Providence Art and Design Center Selected for Parcel 5

Published in Design & Development.

After months of deliberations, the 195 District Commission has selected the Providence Art and Design Center proposal from Ionic Development Co. and Wade Keating Architects. The distinctive faux-townhouse building, with a mix of roughly 150 apartments and 25 condominiums, beat out proposals from Bluedog Capital Partners and Transom Real Estate.

The commission passed a resolution at its meeting on March 12 to select the Design Center partners as the preferred developers after presentations from all three contenders.

The selected proposal includes 30,000 square feet of retail, 117 parking spaces, and about 5% of the rentals will be designated as creative workforce housing (about seven or eight units of the 150). Workforce housing typically is affordable to those making between 80% and 120% of the Area Median Income (AMI). 

Kaitlin McCarthy, founder and CEO of Ionic Development, discussed the firm’s plan to fill the various retail spaces with a mix of local and national tenants. Five Rhode Island businesses, most of them arts and design related, have already submitted letters of intent to be part of the development: DESIGNxRI, Air & Anchor, Myrth, Open Projects, and Angels Kitchen, a restaurant with a location already in Jamestown. 

McCarthy and Andrew Keating, the architect on the project, both emphasized that they want the center to be a destination retail location, and have included an interior street within the design — splitting the complex into two sections — to facilitate public access to the site.

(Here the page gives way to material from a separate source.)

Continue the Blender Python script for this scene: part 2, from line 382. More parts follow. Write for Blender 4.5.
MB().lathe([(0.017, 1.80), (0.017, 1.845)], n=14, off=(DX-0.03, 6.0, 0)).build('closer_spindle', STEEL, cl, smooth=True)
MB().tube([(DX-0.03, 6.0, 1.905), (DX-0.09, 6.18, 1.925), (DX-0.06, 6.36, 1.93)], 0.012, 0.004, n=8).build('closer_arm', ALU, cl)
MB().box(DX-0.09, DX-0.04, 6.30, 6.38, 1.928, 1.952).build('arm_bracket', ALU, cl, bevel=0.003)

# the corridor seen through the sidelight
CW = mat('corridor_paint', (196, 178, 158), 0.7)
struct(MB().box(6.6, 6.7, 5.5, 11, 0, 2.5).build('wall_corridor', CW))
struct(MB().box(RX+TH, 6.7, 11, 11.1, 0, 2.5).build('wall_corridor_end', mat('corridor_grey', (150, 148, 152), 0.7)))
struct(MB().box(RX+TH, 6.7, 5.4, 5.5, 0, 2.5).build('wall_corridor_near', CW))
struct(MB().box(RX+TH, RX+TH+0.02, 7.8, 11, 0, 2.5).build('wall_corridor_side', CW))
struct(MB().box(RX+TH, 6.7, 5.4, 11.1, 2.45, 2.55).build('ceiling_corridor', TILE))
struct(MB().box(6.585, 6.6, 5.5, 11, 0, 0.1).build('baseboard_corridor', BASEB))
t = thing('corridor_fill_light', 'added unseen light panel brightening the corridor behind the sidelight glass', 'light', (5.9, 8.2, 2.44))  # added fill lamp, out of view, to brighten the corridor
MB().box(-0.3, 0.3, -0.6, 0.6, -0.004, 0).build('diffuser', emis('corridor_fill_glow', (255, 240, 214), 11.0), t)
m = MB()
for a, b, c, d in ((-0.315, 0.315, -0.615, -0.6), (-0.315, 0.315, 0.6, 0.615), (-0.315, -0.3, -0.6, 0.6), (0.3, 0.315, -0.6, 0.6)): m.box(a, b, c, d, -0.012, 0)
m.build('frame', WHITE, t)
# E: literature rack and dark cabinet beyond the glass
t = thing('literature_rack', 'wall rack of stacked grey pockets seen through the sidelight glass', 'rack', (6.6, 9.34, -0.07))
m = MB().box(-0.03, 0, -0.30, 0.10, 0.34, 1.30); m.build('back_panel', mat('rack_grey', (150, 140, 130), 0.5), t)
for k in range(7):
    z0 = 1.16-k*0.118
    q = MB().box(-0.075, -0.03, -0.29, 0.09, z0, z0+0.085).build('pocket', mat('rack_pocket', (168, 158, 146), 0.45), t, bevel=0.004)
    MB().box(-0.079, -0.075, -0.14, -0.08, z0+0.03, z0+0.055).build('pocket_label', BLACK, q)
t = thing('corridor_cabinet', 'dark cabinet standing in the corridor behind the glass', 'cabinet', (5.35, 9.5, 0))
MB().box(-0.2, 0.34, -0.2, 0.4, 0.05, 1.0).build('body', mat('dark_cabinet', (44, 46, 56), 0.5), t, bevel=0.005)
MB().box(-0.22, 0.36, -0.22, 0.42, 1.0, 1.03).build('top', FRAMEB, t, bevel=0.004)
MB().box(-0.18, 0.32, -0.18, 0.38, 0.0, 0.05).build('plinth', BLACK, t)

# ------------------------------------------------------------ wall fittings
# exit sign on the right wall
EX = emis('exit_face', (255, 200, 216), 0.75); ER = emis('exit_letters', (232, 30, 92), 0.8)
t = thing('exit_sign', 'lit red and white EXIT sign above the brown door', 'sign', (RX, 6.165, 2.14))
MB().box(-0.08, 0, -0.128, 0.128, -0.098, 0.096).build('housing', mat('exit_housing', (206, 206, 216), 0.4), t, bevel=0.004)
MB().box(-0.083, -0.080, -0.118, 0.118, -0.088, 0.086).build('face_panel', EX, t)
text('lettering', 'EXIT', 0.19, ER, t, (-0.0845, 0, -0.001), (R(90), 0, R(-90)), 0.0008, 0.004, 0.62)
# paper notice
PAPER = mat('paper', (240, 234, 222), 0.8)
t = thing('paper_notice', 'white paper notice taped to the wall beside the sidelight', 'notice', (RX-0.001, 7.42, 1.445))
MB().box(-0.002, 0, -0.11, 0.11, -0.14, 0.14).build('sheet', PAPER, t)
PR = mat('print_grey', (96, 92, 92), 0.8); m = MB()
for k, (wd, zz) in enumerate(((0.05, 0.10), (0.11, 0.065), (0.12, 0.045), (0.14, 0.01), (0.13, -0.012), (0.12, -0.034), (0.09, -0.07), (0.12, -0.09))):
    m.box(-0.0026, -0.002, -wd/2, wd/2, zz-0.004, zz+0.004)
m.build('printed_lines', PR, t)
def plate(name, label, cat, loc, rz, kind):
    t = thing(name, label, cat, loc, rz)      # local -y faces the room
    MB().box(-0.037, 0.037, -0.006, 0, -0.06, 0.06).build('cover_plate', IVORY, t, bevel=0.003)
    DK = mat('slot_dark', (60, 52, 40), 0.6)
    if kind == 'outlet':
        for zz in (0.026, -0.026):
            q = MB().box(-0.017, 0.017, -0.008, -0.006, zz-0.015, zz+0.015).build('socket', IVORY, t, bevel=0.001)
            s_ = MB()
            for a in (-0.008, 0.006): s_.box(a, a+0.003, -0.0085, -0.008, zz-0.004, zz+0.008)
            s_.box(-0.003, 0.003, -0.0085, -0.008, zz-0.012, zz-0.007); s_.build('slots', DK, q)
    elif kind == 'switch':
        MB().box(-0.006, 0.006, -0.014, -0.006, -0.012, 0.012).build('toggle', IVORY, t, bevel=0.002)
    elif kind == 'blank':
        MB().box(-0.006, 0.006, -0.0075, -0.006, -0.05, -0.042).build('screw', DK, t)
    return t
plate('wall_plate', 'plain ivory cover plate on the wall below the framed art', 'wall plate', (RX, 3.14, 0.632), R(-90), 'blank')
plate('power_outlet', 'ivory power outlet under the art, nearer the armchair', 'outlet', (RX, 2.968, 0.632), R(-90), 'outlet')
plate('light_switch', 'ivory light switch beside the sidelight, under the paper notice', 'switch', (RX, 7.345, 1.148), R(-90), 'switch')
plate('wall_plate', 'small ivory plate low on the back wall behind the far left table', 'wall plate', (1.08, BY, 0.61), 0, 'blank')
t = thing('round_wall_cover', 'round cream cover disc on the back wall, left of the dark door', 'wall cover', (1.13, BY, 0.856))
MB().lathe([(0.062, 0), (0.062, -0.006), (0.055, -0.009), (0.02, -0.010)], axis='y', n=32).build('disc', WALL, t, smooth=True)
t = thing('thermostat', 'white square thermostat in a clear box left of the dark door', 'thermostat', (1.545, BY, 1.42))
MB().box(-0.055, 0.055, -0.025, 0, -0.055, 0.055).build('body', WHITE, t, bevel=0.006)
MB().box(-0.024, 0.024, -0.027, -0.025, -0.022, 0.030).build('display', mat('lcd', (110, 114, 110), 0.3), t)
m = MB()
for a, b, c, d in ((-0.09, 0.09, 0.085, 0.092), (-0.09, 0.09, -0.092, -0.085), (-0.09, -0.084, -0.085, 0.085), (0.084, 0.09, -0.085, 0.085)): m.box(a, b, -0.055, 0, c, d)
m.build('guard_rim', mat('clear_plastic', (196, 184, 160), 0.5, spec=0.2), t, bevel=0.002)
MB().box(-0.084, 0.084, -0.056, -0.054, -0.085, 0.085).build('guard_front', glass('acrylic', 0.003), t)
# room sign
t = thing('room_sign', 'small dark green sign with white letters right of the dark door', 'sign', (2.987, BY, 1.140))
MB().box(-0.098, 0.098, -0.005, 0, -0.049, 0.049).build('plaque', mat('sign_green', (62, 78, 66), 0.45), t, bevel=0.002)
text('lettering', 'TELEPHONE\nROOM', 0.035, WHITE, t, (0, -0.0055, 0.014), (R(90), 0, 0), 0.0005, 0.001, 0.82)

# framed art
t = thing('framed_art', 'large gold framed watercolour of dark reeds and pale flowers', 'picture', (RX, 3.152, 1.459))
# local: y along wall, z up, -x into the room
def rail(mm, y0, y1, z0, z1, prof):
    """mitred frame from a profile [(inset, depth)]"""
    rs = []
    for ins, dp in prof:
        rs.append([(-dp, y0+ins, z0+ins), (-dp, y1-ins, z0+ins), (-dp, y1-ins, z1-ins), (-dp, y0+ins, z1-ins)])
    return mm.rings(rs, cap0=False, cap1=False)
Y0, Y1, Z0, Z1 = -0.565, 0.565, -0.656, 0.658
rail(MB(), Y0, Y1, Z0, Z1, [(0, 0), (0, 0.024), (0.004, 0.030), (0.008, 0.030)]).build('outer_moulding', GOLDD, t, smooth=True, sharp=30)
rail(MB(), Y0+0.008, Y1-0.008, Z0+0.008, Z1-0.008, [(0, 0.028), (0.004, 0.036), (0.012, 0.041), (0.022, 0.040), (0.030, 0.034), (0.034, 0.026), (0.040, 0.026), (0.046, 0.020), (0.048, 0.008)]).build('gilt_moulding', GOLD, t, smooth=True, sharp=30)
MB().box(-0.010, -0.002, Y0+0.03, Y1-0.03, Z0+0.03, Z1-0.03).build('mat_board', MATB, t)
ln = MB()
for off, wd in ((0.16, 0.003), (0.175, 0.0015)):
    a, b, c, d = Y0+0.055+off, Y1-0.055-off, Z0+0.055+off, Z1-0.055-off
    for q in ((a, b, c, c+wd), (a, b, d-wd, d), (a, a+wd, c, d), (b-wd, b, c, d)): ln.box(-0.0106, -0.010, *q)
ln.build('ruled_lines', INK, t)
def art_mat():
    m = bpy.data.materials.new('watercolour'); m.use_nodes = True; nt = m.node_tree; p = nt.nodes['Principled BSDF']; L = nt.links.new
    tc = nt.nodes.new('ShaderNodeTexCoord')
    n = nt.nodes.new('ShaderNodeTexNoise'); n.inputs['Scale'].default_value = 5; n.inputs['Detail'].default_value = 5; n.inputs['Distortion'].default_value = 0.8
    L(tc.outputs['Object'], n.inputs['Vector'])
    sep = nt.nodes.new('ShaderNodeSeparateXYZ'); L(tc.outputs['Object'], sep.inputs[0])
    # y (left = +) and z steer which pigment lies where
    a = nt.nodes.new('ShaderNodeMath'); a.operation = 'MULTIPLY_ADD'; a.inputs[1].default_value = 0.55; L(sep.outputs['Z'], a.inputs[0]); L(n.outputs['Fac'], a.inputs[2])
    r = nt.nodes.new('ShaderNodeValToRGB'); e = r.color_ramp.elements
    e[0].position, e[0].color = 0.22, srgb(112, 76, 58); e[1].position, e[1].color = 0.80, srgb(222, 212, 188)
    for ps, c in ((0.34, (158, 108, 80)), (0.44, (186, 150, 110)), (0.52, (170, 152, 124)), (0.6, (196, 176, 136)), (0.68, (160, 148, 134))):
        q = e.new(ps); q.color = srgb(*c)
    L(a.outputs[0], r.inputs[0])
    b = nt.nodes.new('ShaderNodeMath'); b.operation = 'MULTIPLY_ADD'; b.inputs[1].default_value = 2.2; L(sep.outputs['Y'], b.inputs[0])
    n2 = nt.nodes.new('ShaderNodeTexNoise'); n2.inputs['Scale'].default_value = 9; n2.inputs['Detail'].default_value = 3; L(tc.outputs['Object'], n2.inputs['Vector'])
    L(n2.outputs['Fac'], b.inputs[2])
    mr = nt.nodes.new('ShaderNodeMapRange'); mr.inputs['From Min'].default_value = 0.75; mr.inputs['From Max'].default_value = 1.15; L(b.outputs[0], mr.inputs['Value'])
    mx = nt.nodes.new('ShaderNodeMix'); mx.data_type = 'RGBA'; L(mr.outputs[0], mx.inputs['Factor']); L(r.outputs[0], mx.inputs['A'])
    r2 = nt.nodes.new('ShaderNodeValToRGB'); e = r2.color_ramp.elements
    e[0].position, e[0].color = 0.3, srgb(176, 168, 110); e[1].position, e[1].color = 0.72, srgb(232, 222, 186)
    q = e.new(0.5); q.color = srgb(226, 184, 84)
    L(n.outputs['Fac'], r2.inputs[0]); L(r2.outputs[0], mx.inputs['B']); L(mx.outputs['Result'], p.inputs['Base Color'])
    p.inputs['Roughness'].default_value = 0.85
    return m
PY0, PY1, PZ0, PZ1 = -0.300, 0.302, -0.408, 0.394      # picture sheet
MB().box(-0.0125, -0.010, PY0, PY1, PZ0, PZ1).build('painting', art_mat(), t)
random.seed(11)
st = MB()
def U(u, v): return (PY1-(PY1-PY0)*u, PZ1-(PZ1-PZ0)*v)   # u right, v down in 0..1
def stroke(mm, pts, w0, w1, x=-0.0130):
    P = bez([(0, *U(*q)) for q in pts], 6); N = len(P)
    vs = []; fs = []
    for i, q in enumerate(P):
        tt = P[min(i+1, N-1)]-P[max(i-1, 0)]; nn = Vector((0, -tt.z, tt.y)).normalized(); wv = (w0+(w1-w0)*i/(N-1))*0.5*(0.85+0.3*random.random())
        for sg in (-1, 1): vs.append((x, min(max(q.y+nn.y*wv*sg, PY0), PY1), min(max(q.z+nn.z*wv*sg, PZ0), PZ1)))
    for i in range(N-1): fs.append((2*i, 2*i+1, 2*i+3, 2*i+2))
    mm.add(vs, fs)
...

“Providence has a cultural plan, and that cultural plan is to create a destination for art and culture,” McCarthy said.

“That’s 18,000 plus jobs alone in Providence in the creative sector, which brings me to our mission statement, to create an art and design-focused destination that provides home ownership, delivers on the mission of the 195 Innovation and Design District, and maximizes the Creative Capital concentrated in the city of Providence,” she continued. “This is more than just an apartment building. We’re creating a destination, and we’re helping to build on the energy that’s already in this district and help push it forward.”

Commission Chairman Marc Crisafulli noted that the planned project for Parcels 8 and 8A with BankRI fell through. “To the two unsuccessful proposers tonight, we are giving you 60 days to think about whether you would like to engage in a discussion about moving a project or redeveloping a project on that parcel.”